Patrick Roy had general manager (and owner) experience from his eight years with the Quebec Remparts. That’s largely why Kroenke and Sakic expanded his duties beyond that of traditional head coaches. He was supposed to have a big say in player personnel.

Joe Sakic was the GM, though, so technically he had the final say. And for some reason he lost faith in the vision that he and Roy had crafted together. He started marshaling forces around himself, hiring a new assistant GM, Chris MacFarland, who started taking over some of Patrick Roy’s duties.

Sakic also deviated from the vision. He drafted an undersized center, Tyson Jost, when a center more in the Avalanche mold of the time, Logan Brown, was still available at the #10 slot.

What’s more, he started making moves like the team was in a rebuild rather than striving for relevancy. He picked up some cheap role players in free agency rather than go after Roy’s preferred candidate, Alexander Radulov (18 goals, 36 assists with the Montreal Canadiens).

He also traded away one of Patrick Roy’s favorite defensemen, Nick Holden, essentially just to get rid of him. Colorado got a fourth round pick back for him.

Sakic took undersized defenseman Tyson Barrie to arbitration then signed him to a fat contract (four years with an annual cap hit of $5.5 million). While Roy valued Barrie, he wasn’t in the Avalanche mold, and he’s a definite defensive liability.

And then Joe Sakic announced that Patrick Roy wouldn’t be having as much say in team management — he’d be focusing on coaching. This was not the agreement.

Patrick Roy and Joe Sakic were supposed to be working together to build a team to a shared vision. Sakic broke faith with that agreement. So, when Roy decided to resign, he did so by observing the following, from his PR statement:

"“I have thought long and hard over the course of the summer about how I might improve this team to give it the depth it needs and bring it to a higher level. To achieve this, the vision of the coach and VP-Hockey Operations needs to be perfectly aligned with that of the organization. He must also have a say in the decisions that impact the team’s performance. These conditions are not currently met.”"

I repeat: Sakic and Roy were supposed to be working together to build the Colorado Avalanche to a shared vision. Sakic changed the plan. He broke faith with Patrick Roy.

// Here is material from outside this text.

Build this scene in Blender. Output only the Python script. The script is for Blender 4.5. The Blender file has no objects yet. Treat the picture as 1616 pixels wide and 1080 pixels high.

Now, think about it this way — how do you think Patrick Roy, he of the immense ego, the Stanley Cup rings in his ears, the collapsed partition — how was that man supposed to take the news that he’d been demoted, he’d still have to answer for team decisions, but the Avs were no longer on the relevancy track?

Do you really expect a man like Patrick Roy to accept that? Now imagine Joe Sakic, who’s known Roy for decades. Do you think Sakic really expected Roy to accept what amounts to a patsy role?

No. He knew what he was doing. In the battle of egos, Sakic out-egoed the egotistical Patrick Roy.